La pellicola di Adam McKay, “Don’t look up”, ha scalato le classifiche nel periodo post natalizio e stimolato dibattitti molto interessanti in merito alla società in cui viviamo. Ma ci stiamo davvero ponendo le domande giuste?
No, per il momento non c’è nessuna cometa a minacciare il pianeta Terra. Possiamo dormire notti tranquille, è finzione. Non c’è alcun motivo di guardare con apprensione in alto, né di andare a visualizzare il sito della NASA (boom di visite nelle scorse settimane). Ma bisogna fare attenzione: il contesto “metaforico” che il regista Adam McKay ha rappresentato nel suo bellissimo film-denuncia non è del tutto finzione e, di conseguenza, dobbiamo farci i conti. Senza enfatizzare troppo, ovviamente, ma occorre rifletterci, prima che i ritmi forsennati delle mode e delle tendenze social ce lo facciano scordare. O prima che un Oscar “alle buone intenzioni” lo banalizzi, come è già capitato in passato ad altri capolavori del cinema.
Denunce
Che film è Don’t look up? L’etichetta “film-denuncia” potrebbe anche stargli stretta, relegandolo a un prodotto “eticamente corretto” ma pur sempre un prodotto di consumo, di massa, che con l’ausilio di effetti speciali e bravissimi attori rimane un film fruibilissimo a tutti, anche alle menti meno critiche.
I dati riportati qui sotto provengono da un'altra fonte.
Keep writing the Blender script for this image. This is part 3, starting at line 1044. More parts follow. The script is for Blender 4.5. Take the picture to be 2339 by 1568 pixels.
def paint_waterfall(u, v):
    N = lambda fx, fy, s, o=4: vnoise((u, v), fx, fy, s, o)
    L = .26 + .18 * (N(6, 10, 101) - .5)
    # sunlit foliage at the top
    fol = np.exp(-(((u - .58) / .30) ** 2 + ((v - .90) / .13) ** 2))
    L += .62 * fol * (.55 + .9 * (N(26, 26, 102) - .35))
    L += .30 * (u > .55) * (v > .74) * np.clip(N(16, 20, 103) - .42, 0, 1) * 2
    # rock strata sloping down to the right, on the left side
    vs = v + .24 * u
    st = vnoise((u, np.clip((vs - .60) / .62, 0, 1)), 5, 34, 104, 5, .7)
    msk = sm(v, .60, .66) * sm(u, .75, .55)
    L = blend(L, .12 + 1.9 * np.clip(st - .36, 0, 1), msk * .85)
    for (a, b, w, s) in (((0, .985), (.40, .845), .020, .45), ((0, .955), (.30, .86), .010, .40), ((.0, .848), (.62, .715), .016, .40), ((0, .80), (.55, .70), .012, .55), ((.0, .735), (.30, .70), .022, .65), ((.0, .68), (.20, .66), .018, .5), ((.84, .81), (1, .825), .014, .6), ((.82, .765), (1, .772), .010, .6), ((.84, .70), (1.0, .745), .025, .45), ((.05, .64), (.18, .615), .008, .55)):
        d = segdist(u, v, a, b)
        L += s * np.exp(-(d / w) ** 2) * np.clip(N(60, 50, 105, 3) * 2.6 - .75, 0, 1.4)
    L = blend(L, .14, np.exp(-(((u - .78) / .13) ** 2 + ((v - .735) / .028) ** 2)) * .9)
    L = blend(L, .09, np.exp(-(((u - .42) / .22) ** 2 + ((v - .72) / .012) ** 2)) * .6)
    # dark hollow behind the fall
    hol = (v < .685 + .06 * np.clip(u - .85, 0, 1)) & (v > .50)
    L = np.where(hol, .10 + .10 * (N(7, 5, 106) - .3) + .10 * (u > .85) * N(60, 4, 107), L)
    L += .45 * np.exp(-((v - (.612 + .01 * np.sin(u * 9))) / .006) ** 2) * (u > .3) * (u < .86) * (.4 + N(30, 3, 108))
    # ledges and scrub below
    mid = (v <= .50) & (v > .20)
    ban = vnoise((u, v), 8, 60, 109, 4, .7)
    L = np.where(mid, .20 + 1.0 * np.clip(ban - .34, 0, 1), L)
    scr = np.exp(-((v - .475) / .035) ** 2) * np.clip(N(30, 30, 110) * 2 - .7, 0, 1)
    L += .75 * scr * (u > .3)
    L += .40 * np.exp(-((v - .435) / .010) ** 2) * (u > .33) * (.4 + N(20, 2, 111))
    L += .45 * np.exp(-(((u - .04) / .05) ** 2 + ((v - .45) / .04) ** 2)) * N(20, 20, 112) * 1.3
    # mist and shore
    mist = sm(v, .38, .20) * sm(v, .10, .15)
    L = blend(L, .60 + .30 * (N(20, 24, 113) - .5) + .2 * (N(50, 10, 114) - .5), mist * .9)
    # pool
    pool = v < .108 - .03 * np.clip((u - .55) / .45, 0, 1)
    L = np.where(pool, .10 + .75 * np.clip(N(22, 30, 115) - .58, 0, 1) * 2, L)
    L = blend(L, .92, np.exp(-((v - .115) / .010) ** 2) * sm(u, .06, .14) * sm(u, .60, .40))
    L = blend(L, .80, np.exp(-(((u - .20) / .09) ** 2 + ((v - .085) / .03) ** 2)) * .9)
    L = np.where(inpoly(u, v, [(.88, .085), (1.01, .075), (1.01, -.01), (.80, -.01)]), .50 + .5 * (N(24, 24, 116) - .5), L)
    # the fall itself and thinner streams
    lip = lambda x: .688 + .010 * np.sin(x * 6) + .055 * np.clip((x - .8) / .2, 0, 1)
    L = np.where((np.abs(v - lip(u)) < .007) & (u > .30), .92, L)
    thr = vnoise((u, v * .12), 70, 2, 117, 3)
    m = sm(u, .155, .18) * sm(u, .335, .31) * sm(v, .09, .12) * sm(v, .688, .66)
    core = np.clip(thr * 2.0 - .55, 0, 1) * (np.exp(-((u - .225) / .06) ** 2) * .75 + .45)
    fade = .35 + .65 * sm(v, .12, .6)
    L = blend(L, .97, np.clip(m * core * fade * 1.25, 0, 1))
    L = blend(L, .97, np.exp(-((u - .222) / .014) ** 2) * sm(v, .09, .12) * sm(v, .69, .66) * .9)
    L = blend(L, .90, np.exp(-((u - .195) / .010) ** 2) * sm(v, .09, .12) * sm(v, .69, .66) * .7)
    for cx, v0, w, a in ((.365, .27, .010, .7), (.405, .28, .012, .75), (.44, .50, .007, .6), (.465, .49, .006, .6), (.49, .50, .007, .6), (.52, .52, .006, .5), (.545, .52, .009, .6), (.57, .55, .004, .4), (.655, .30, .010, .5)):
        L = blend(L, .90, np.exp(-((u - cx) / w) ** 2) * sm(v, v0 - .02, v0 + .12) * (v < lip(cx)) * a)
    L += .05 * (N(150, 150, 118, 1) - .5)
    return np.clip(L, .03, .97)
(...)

Definizione limitante per il semplice fatto che la pellicola non denuncia una sola problematica, bensì tanti aspetti, piuttosto sensibili, della società odierna: la quasi totale trascuratezza nei confronti delle politiche ambientali;
la sconcertante inadeguatezza della classe dirigente (sia essa quella statunitense o no); l’incontrollata devianza dei media, sempre più distorti e corrotti nel loro fare (non fare) comunicazione; la totale e scellerata fiducia nei confronti delle intelligenze artificiali; infine, una società culturalmente allo sbando, in preda alla finzione dei social network e al linguaggio degli algoritmi, non sempre capace di ragionare o, semplicemente, di guardare, in alto, in basso o dir si voglia.